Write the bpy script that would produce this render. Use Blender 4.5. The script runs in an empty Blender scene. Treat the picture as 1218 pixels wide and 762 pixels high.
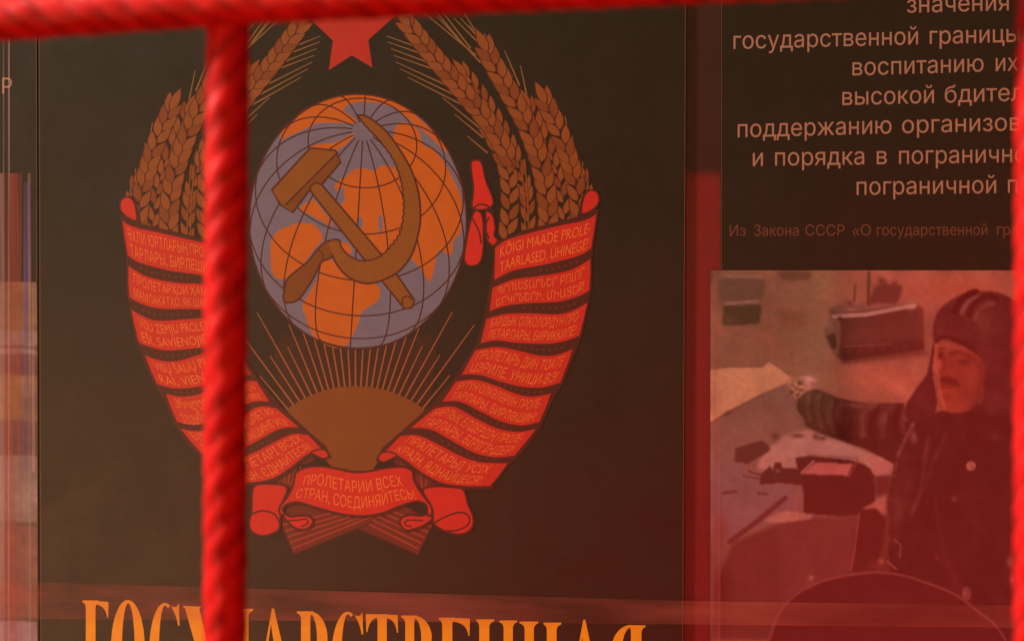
import bpy, bmesh, math, random
import numpy as np
from mathutils import Vector
from mathutils.geometry import tessellate_polygon

random.seed(7)
rng = np.random.default_rng(7)
sc = bpy.context.scene

# ------------------------------------------------------------------ camera
FPX = 1692.0
fwd = Vector((-0.167, 0.985, -0.044)).normalized()
rgt = fwd.cross(Vector((0, 0, 1))).normalized()
upv = rgt.cross(fwd).normalized()
CAM = -1.2 * fwd
cd = bpy.data.cameras.new('camera')
cam = bpy.data.objects.new('camera', cd)
sc.collection.objects.link(cam)
cam.location = CAM
cam.rotation_euler = fwd.to_track_quat('-Z', 'Y').to_euler()
cd.sensor_width = 36.0
cd.lens = 50.0
cd.clip_start = 0.02
cd.clip_end = 100.0
cd.dof.use_dof = True
cd.dof.focus_distance = 1.18
cd.dof.aperture_fstop = 6.6
sc.camera = cam

# ------------------------------------------------------------------ view transform
sc.view_settings.view_transform = 'Standard'
sc.view_settings.look = 'None'
sc.view_settings.exposure = 0.0
sc.view_settings.gamma = 1.0
sc.cycles.use_denoising = True
sc.cycles.max_bounces = 6

# ------------------------------------------------------------------ world: the dim warm room in front of the boards
w = bpy.data.worlds.new('World')
sc.world = w
w.use_nodes = True
wt = w.node_tree
wt.nodes.clear()


class NG:
    """small helper to write node arithmetic"""
    def __init__(self, t): self.t = t; self.l = t.links
    def n(self, kind, **kw):
        x = self.t.nodes.new(kind)
        for k, v in kw.items(): setattr(x, k, v)
        return x
    def put(self, sock, v):
        if hasattr(v, 'is_linked') or hasattr(v, 'links'): self.l.new(v, sock)
        else: sock.default_value = v
    def m(self, op, a, b=0.0, c=0.0):
        x = self.n('ShaderNodeMath', operation=op)
        self.put(x.inputs[0], a); self.put(x.inputs[1], b); self.put(x.inputs[2], c)
        return x.outputs[0]
    def step(self, v, lo, hi):
        x = self.n('ShaderNodeMapRange', interpolation_type='SMOOTHSTEP')
        self.put(x.inputs[0], v); self.put(x.inputs[1], lo); self.put(x.inputs[2], hi)
        x.inputs[3].default_value = 0.0; x.inputs[4].default_value = 1.0
        return x.outputs[0]
    def mix(self, f, a, b):
        x = self.n('ShaderNodeMix', data_type='RGBA')
        self.put(x.inputs[0], f)
        self.put(x.inputs[6], a); self.put(x.inputs[7], b)
        return x.outputs[2]


g = NG(wt)
tc = g.n('ShaderNodeTexCoord')
sp = g.n('ShaderNodeSeparateXYZ'); wt.links.new(tc.outputs['Generated'], sp.inputs[0])
depth = g.m('MAXIMUM', g.m('MULTIPLY', sp.outputs[1], -1.0), 0.05)
U = g.m('DIVIDE', sp.outputs[0], depth)
V = g.m('DIVIDE', sp.outputs[2], depth)
wn = g.n('ShaderNodeTexNoise'); wn.inputs['Scale'].default_value = 9.0; wn.inputs['Detail'].default_value = 3.0
wt.links.new(tc.outputs['Generated'], wn.inputs['Vector'])
nz = g.m('SUBTRACT', wn.outputs[0], 0.5)
# room wall, paler to the left, darker to the upper right
left = g.step(U, 0.05, -0.55)
low = g.step(V, 0.10, -0.22)
room = g.mix(left, (0.40, 0.235, 0.09, 1), (0.86, 0.58, 0.27, 1))
room = g.mix(g.m('MULTIPLY', low, g.m('MULTIPLY', left, 0.95)), room, (3.0, 1.3, 0.62, 1))  # unseen warm glow added low on the left to brighten the boards
# unseen red glow added low and to the right, reddening boards and reflections
ub = g.m('MINIMUM', g.m('ADD', 0.066, g.m('MULTIPLY', nz, 0.02)), g.m('ADD', g.m('MULTIPLY', V, 0.98), g.m('ADD', 0.178, g.m('MULTIPLY', nz, 0.05))))
redf = g.m('MULTIPLY', g.step(g.m('SUBTRACT', U, ub), -0.008, 0.010), g.step(V, 0.010, -0.012))
redf = g.m('MULTIPLY', redf, g.m('ADD', 0.95, g.m('MULTIPLY', nz, 0.9)))
redf = g.m('MAXIMUM', redf, g.m('MULTIPLY', g.step(U, -0.44, -0.16), g.m('MULTIPLY', g.step(V, -0.06, -0.19), 1.0)))
room = g.mix(redf, room, (1.60, 0.07, 0.06, 1))
# away from the middle of the room it is dark
dark = g.m('MAXIMUM', g.m('MAXIMUM', g.step(U, -0.6, -1.0), g.step(U, 0.9, 1.8)), g.m('MAXIMUM', g.step(V, 0.20, 0.5), g.step(V, -0.7, -1.5)))
room = g.mix(dark, room, (0.05, 0.03, 0.02, 1))
bgn = g.n('ShaderNodeBackground'); wt.links.new(room, bgn.inputs[0]); bgn.inputs[1].default_value = 1.0
wo = g.n('ShaderNodeOutputWorld'); wt.links.new(bgn.outputs[0], wo.inputs[0])

# ------------------------------------------------------------------ lamps
def area(name, loc, target, size, power, color):
    ld = bpy.data.lights.new(name, 'AREA')
    ld.size = size; ld.energy = power; ld.color = color
    o = bpy.data.objects.new(name, ld); sc.collection.objects.link(o)
    o.location = loc
    o.rotation_euler = (Vector(target) - Vector(loc)).to_track_quat('-Z', 'Y').to_euler()
    return o

area('key_lamp', (-5.0, -1.60, 2.9), (0, -0.63, 0), 0.5, 820, (1.0, 0.88, 0.76))
area('ceiling_lamp', (-1.5, -0.72, 5.0), (0, -0.63, 0.0), 0.5, 180, (1.0, 0.84, 0.66))

# ------------------------------------------------------------------ helpers
def P(px, py, Y=0.0):
    d = fwd + rgt * ((px - 609.0) / FPX) - upv * ((py - 381.0) / FPX)
    t = (Y - CAM.y) / d.y
    return CAM + d * t

def lin(c):
    c = np.asarray(c, float) / 255.0
    return np.where(c <= 0.04045, c / 12.92, ((c + 0.055) / 1.055) ** 2.4)

MATS = {}
def ink(name, rgb, coat_ior=1.5, coat_rough=0.3, var=0.10, rough=0.6):
    """laminated print: ink colour with slight mottling under a thin gloss film"""
    if name in MATS: return MATS[name]
    m = bpy.data.materials.new(name); m.use_nodes = True
    t = m.node_tree; h = NG(t)
    b = t.nodes['Principled BSDF']
    col = tuple(lin(rgb) * 0.80) + (1.0,)
    tcn = h.n('ShaderNodeTexCoord')
    no = h.n('ShaderNodeTexNoise'); no.inputs['Scale'].default_value = 55.0; no.inputs['Detail'].default_value = 6.0; no.inputs['Roughness'].default_value = 0.75
    t.links.new(tcn.outputs['Object'], no.inputs['Vector'])
    f = h.m('ADD', h.m('MULTIPLY', h.m('SUBTRACT', no.outputs[0], 0.5), var * 4), 1.0)
    vm = h.n('ShaderNodeVectorMath', operation='SCALE'); vm.inputs[0].default_value = col[:3]
    t.links.new(f, vm.inputs['Scale'])
    t.links.new(vm.outputs[0], b.inputs['Base Color'])
    b.inputs['Roughness'].default_value = rough
    b.inputs['Specular IOR Level'].default_value = 0.0
    b.inputs['Coat Weight'].default_value = 1.0
    n3 = h.n('ShaderNodeTexNoise'); n3.inputs['Scale'].default_value = 16.0; n3.inputs['Detail'].default_value = 7.0; n3.inputs['Roughness'].default_value = 0.7
    t.links.new(tcn.outputs['Object'], n3.inputs['Vector'])
    t.links.new(h.m('ADD', coat_rough - 0.16, h.m('MULTIPLY', n3.outputs[0], 0.30)), b.inputs['Coat Roughness'])
    b.inputs['Coat IOR'].default_value = coat_ior
    film_bump(h, b, tcn)
    MATS[name] = m
    return m

def film_bump(h, b, tcn, strength=0.05):
    n2 = h.n('ShaderNodeTexNoise'); n2.inputs['Scale'].default_value = 7.0; n2.inputs['Detail'].default_value = 2.0
    h.l.new(tcn.outputs['Object'], n2.inputs['Vector'])
    bp = h.n('ShaderNodeBump'); bp.inputs['Strength'].default_value = strength; bp.inputs['Distance'].default_value = 0.004
    h.l.new(n2.outputs[0], bp.inputs['Height'])
    h.l.new(bp.outputs[0], b.inputs['Coat Normal'])

def plain(name, rgb, rough=0.6, spec=0.3, var=0.15, scale=40.0, bump=0.0):
    if name in MATS: return MATS[name]
    m = bpy.data.materials.new(name); m.use_nodes = True
    t = m.node_tree; h = NG(t); b = t.nodes['Principled BSDF']
    tcn = h.n('ShaderNodeTexCoord')
    no = h.n('ShaderNodeTexNoise'); no.inputs['Scale'].default_value = scale; no.inputs['Detail'].default_value = 5.0
    t.links.new(tcn.outputs['Object'], no.inputs['Vector'])
    f = h.m('ADD', h.m('MULTIPLY', h.m('SUBTRACT', no.outputs[0], 0.5), var * 4), 1.0)
    vm = h.n('ShaderNodeVectorMath', operation='SCALE'); vm.inputs[0].default_value = tuple(lin(rgb))
    t.links.new(f, vm.inputs['Scale']); t.links.new(vm.outputs[0], b.inputs['Base Color'])
    b.inputs['Roughness'].default_value = rough
    b.inputs['Specular IOR Level'].default_value = spec
    if bump:
        bp = h.n('ShaderNodeBump'); bp.inputs['Strength'].default_value = bump; bp.inputs['Distance'].default_value = 0.0015
        n2 = h.n('ShaderNodeTexNoise'); n2.inputs['Scale'].default_value = 260.0; n2.inputs['Detail'].default_value = 4.0
        t.links.new(tcn.outputs['Object'], n2.inputs['Vector'])
        t.links.new(n2.outputs[0], bp.inputs['Height']); t.links.new(bp.outputs[0], b.inputs['Normal'])
    MATS[name] = m
    return m

def sheen_film(name, rgb, alpha, scale=(170, 170, 3)):
    if name in MATS: return MATS[name]
    m = bpy.data.materials.new(name); m.use_nodes = True
    t = m.node_tree; h = NG(t); b = t.nodes['Principled BSDF']
    tcn = h.n('ShaderNodeTexCoord'); mp = h.n('ShaderNodeMapping'); mp.inputs['Scale'].default_value = scale
    t.links.new(tcn.outputs['Object'], mp.inputs[0])
    no = h.n('ShaderNodeTexNoise'); no.inputs['Scale'].default_value = 1.0; no.inputs['Detail'].default_value = 3.0
    t.links.new(mp.outputs[0], no.inputs['Vector'])
    b.inputs['Base Color'].default_value = tuple(lin(rgb)) + (1,)
    b.inputs['Roughness'].default_value = 0.35
    t.links.new(h.m('MULTIPLY', h.step(no.outputs[0], 0.2, 0.8), alpha * 2.0), b.inputs['Alpha'])
    MATS[name] = m
    return m

def link(name, me, parent=None):
    o = bpy.data.objects.new(name, me); sc.collection.objects.link(o)
    if parent is not None: o.parent = parent
    return o

def tag(o, label, cat, group=None):
    o['label'] = label; o['category'] = cat
    if group: o['group'] = group
    return o

def cr(pts, closed=False, n=6):
    """Catmull-Rom through the points"""
    p = [np.array(q, float) for q in pts]
    out = []
    m = len(p)
    segs = m if closed else m - 1
    for i in range(segs):
        if closed: a, b, c, d = p[(i - 1) % m], p[i], p[(i + 1) % m], p[(i + 2) % m]
        else: a, b, c, d = p[max(i - 1, 0)], p[i], p[i + 1], p[min(i + 2, m - 1)]
        for k in range(n):
            t = k / n
            out.append(0.5 * ((2 * b) + (-a + c) * t + (2 * a - 5 * b + 4 * c - d) * t * t + (-a + 3 * b - 3 * c + d) * t ** 3))
    if not closed: out.append(p[-1])
    return out

class Print:
    """flat inked shapes on a board, gathered into one mesh"""
    def __init__(self, base):
        self.y = 4e-5 + base * 5e-7; self.v = []; self.f = []; self.fm = []; self.mats = []
    def mi(self, m):
        if m not in self.mats: self.mats.append(m)
        return self.mats.index(m)
    def up(self): self.y += 5e-7
    def poly(self, pts, m, y=None):
        self.up()
        y = self.y if y is None else y
        pts = [tuple(q) for q in pts]
        a = sum(pts[i][0] * pts[(i + 1) % len(pts)][1] - pts[(i + 1) % len(pts)][0] * pts[i][1] for i in range(len(pts)))
        if a > 0: pts = pts[::-1]
        s = len(self.v)
        self.v += [P(q[0], q[1], -y) for q in pts]
        self.f.append(list(range(s, s + len(pts)))); self.fm.append(self.mi(m))
    def stroke(self, pts, wd, m, closed=False, taper=None):
        self.up()
        p = [np.array(q, float) for q in pts]
        q = [p[0]]
        for x in p[1:]:
            if np.hypot(*(x - q[-1])) > 0.05: q.append(x)
        p = q
        if closed and np.hypot(*(p[0] - p[-1])) < 0.05: p.pop()
        n = len(p)
        if n < 2: return
        s = len(self.v)
        for i in range(n):
            if closed: a, b = p[i - 1], p[(i + 1) % n]
            else: a, b = p[max(i - 1, 0)], p[min(i + 1, n - 1)]
            d = (b - a) / (np.hypot(*(b - a)) + 1e-9)
            nn = np.array((-d[1], d[0])) * 0.5 * (wd if taper is None else wd + (taper - wd) * i / (n - 1))
            for e in (p[i] + nn, p[i] - nn): self.v.append(P(e[0], e[1], -self.y))
        for i in range(n if closed else n - 1):
            j = (i + 1) % n
            self.f.append([s + 2 * i, s + 2 * i + 1, s + 2 * j + 1, s + 2 * j]); self.fm.append(self.mi(m))
    def glyphs(self, text, fn, m):
        """text warped by fn(u, v): u 0..1 along the word, v in cap heights above the baseline"""
        vv, ff = glyph_mesh(text)
        self.up()
        s = len(self.v)
        for x, yy, k in vv:
            q = fn(x, yy)
            self.v.append(P(q[0], q[1], -self.y - k * 5e-7))
        self.y += 1.5e-6
        for f in ff:
            self.f.append([s + i for i in f][::1]); self.fm.append(self.mi(m))
    def build(self, name, parent=None):
        me = bpy.data.meshes.new(name)
        me.from_pydata([tuple(v) for v in self.v], [], self.f)
        for m in self.mats: me.materials.append(m)
        me.polygons.foreach_set('material_index', self.fm)
        me.update()
        return link(name, me, parent)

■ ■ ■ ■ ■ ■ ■

- AIM -
Omitting all pictures, restate exactly the lines of the material from its start through the line that contains "sc = bpy.context.scene".

- CORRECT RESPONSE -
Write the bpy script that would produce this render. Use Blender 4.5. The script runs in an empty Blender scene. Treat the picture as 1218 pixels wide and 762 pixels high.
import bpy, bmesh, math, random
import numpy as np
from mathutils import Vector
from mathutils.geometry import tessellate_polygon

random.seed(7)
rng = np.random.default_rng(7)
sc = bpy.context.scene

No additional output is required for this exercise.